Brian Eno
Year of birth, place
Biography
Brian Eno has become an iconic figure within international contemporary culture. As an artist, musician, ideologue and systems-maker, he has not only written, performed, recorded and produced some of the most intoxicating and original music of the last forty years, but has also established a philosophy of cultural production which links the enquiring spirit of conceptual art to the broadest applications of popular culture and sociology. A veteran pioneer of extreme forms of music making, with a lifelong interest in working outside of inherited or presumed roles, Eno’s brilliance as a producer lies in his ability to enable musicians to re-enchant their own creativity in new and dramatic ways.
Eno’s roots are in the progressive art education systems of the middle to late 60’s. As a student at Winchester School of Art he was already regarded as a controversial figure for his determined questioning of how the role of artist might be dismantled and redefined. Combining a natural brilliance for numerical problem solving, with a vivid literary and visual imagination, Eno came to recognize the unexplored potentials of music making as a valid new form for contemporary art. His immediate involvement with such avantgardists as Cornelius Cardew, the Scratch Orchestra and Portsmouth Sinfonietta, can now be seen to establish the foundations of Eno’s career-long interest in self- generating systems of creativity – a form which he would refine nearly twenty five years later, in 1996, through his creation of »Generative Music« software.
Brian Eno’s generative music systems are best known for creating richly textured soundscapes, as engrossing as they are minimal, and as densely layered as they are refined to delicate curves, drifts and traceries of sound.

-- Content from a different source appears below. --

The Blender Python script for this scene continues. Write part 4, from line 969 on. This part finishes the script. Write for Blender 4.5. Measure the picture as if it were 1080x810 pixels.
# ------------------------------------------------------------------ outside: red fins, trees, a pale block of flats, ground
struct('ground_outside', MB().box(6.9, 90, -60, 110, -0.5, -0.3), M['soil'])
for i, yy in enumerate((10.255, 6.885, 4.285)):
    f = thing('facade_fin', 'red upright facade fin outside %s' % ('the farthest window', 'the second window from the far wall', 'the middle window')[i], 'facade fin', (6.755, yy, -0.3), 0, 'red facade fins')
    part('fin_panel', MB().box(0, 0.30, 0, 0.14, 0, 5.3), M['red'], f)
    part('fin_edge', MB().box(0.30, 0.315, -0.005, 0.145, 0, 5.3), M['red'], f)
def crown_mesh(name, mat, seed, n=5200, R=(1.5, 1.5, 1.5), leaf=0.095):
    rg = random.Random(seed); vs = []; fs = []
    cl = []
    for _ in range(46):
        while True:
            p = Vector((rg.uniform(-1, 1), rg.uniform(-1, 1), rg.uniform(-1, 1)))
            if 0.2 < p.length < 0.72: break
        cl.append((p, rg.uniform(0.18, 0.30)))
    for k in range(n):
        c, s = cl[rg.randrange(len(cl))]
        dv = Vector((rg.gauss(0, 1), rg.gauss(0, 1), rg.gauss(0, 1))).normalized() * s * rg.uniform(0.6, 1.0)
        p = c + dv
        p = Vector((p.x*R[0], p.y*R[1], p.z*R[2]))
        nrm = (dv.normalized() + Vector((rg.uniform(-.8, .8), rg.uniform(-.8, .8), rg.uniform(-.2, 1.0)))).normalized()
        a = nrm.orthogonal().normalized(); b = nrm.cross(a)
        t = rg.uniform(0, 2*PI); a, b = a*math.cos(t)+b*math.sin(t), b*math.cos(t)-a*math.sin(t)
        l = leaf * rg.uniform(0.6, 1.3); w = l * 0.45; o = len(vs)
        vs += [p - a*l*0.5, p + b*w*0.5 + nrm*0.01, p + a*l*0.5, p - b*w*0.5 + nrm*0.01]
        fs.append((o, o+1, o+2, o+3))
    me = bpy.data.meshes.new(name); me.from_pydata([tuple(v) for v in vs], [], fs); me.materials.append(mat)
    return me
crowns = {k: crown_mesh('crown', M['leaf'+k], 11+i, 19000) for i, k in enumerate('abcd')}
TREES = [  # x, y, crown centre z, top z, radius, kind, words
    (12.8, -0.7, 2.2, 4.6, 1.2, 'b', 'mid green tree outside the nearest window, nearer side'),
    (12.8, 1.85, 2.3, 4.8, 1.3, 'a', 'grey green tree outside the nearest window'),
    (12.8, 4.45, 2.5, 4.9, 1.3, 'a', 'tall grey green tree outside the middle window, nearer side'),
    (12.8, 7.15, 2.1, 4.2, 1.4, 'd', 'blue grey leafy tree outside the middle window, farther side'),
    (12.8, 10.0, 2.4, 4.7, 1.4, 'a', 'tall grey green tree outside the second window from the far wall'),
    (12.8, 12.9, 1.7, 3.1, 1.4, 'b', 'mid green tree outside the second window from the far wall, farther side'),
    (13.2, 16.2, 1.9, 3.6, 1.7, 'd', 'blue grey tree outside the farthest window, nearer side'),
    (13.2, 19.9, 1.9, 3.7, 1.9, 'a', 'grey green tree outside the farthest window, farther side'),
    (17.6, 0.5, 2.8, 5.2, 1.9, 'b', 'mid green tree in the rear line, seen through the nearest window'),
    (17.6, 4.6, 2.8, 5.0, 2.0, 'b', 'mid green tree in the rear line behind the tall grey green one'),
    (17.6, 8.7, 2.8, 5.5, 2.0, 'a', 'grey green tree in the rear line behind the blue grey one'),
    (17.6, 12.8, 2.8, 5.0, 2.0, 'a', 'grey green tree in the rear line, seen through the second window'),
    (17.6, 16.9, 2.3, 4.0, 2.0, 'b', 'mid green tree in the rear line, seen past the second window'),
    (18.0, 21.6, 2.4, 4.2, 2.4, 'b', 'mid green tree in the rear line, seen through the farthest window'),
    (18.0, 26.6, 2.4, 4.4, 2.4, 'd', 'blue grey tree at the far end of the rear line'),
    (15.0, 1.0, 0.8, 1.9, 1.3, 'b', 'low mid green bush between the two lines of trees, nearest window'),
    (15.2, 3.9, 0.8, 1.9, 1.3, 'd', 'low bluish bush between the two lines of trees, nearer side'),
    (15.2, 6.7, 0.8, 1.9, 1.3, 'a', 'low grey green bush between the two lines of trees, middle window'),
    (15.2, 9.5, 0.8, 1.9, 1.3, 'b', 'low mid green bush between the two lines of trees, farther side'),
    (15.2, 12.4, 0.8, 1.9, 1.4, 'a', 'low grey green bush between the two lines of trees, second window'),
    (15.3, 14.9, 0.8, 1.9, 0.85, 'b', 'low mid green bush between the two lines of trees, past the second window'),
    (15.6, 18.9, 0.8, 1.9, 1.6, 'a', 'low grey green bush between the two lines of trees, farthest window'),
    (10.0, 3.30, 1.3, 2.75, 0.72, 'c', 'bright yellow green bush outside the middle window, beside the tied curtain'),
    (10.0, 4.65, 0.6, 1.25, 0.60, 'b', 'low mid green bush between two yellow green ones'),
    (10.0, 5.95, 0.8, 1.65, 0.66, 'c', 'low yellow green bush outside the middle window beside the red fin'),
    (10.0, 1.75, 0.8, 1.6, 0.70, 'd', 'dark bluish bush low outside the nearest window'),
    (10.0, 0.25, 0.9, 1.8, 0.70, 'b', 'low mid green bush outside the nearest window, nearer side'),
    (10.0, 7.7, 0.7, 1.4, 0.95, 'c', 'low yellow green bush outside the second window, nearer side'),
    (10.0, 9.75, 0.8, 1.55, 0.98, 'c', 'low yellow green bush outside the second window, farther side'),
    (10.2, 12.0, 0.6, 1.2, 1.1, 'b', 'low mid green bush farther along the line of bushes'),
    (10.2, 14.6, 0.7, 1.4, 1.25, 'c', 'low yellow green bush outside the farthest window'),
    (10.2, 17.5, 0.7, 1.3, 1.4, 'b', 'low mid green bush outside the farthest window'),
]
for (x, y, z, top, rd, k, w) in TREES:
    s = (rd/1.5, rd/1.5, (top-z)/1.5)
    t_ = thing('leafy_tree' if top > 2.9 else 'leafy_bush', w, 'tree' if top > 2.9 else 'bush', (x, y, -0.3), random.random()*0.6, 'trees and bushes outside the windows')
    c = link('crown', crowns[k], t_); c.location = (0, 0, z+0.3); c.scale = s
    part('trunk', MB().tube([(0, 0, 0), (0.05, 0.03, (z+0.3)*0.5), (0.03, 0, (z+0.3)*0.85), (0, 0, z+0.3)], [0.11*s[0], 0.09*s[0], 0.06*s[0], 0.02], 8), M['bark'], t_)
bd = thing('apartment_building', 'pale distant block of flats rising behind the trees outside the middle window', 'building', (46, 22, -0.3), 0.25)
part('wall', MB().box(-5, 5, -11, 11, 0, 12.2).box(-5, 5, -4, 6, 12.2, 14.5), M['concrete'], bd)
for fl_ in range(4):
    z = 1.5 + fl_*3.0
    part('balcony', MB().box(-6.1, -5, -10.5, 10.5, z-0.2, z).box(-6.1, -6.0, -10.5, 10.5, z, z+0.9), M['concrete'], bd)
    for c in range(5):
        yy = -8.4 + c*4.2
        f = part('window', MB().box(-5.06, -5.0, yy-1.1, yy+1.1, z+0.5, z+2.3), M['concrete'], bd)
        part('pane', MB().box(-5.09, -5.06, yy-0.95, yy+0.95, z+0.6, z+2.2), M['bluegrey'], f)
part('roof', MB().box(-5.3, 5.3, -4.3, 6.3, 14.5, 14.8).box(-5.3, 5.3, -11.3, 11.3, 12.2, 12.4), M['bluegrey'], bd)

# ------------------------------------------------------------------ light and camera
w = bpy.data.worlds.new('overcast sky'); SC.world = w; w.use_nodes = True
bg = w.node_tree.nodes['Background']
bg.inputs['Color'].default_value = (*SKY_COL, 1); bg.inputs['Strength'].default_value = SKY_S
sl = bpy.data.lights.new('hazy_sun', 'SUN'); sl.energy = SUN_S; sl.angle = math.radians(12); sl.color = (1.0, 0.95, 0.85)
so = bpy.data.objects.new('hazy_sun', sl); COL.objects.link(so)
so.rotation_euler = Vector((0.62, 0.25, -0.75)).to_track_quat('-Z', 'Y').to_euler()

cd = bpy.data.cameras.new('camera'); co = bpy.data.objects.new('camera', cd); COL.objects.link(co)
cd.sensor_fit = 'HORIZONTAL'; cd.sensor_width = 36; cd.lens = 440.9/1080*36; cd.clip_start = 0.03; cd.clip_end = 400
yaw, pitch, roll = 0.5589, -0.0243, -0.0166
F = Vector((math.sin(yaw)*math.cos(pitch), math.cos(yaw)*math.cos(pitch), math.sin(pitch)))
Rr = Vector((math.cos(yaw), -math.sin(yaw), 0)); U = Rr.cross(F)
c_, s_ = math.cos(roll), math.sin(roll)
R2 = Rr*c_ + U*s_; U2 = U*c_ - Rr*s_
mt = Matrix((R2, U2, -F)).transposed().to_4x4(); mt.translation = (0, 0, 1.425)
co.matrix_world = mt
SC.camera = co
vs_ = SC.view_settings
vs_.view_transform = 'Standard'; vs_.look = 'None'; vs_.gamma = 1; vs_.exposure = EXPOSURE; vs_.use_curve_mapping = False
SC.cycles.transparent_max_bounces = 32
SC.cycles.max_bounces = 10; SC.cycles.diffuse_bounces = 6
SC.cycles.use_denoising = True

The generative music system created by Brian Eno nearly fifteen years later for »I Dormienti« is in the direct lineage of this founding statement, its conceptualism both refined and enhanced by subsequent developments in technology and the progression of Eno’s thinking. By applying the lush, meditative, compositional aesthetics that he had honed to such masterpieces of musical minimalism as »Thursday Afternoon« (1985), to the processes of randomness and longevity enabled by CD technology, Eno created a system of unpredictable overlay which, as he wrote of »I Dormienti« in 1999, enabled a total playing time that was »effectively infinite.«
As Eno’s tireless creativity seems always to have been empowered by his balancing of opposites – systems and glamour, science and aesthetics, conceptualism and politics – so his continued work in the musical field has been matched by his site specific and environmental media projects – notably in the form of audio-visual installation.